Screenshot showing making a calendar event from an email in the Mail app on the Apple Mac
Drag from the Mail inbox and drop on the Calendar app

Open the Mail app and there is a column that lists the emails in your inbox. Click and drag an email from the inbox and drop it on a day in the Calendar app. An entry is created and a panel appears with the details.

The details can be clicked, so if you want to change the time or ther alert, just click them. The title of the event is taken from the email subject, which is often fine, but it can be clicked, edited and changed if you want.

The big advantage of creating a calendar event this way is that a link, Show in Mail, is automatically added to it. If you open Calendar, click an event to see the details, you can then click the Show in Mail link to read the email that prompted you to create the event.

3 Drag email subjects to the calendar

Text can be dragged to the Calendar app and dropped on a day in order to create calendar events from emails. For example, you could highlight the subject in an email and then drag it to the calendar and drop it to create an event.

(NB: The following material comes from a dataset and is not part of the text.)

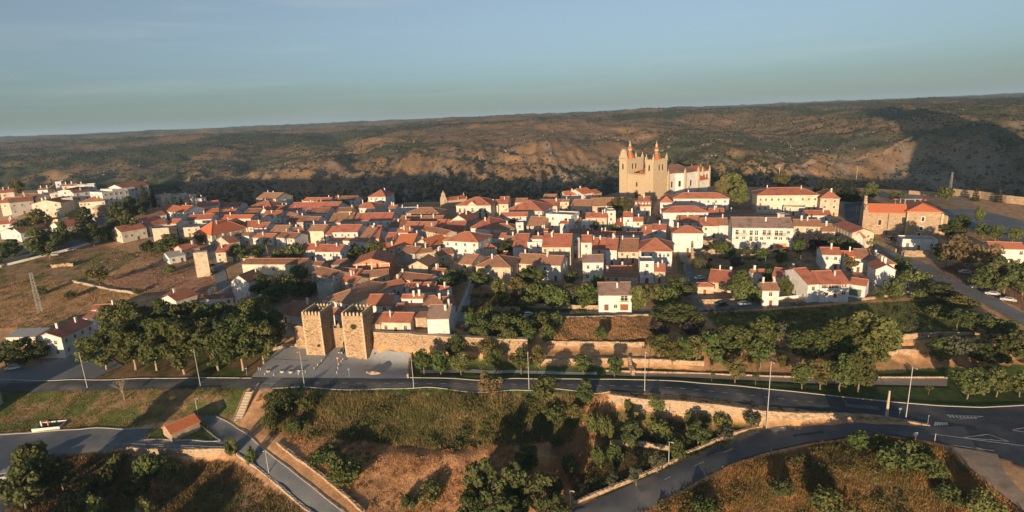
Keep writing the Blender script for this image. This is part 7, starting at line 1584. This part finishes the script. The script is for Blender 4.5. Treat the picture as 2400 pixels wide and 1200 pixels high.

Screenshot showing Mail and Calendar on the Apple Mac
Drag email subjects in Mail to the Calendar app

The email subject is used for the title of the new event. The date is the day you dropped it on and the other details can be edited if necessary.

Dragging and dropping the subject does not create a link back to the original email as the previous method did, so you may find it less useful.

4 Drag email contents to the calendar

Drag an email from the inbox to Calendar and it automatically adds a link back to the original message in the Mail app. However, it does not add the message contents. This means that you have to deal with two apps, Calendar to see the event and Mail to read the email. What if you want to see the email contents in the calendar event?

Screenshot showing an email in a calendar event on the Apple Mac
Drag email content to notes in a calendar event

There is a way to do this and after creating a new event, the email contents can be dragged and dropped into the event popup.

In the Mail app, open the email. Click in the message body and press Cmd+A to select all, or click and drag over the message with the mouse to select the content you want. Then click and drag the selection to the event and drop it where it says Add Notes, URL or Attachments.

The email contents are automatically inserted into the event as notes. This is great and it means that you can read an email that generated an event within Calendar without having to open the Mail app.

The only slight disappointment with this is that only plain text is inserted. There are no images and no links. This means that it would not work with a mainly image-based email. All you would get is what little text is in the email. However, it works great with mostly text emails.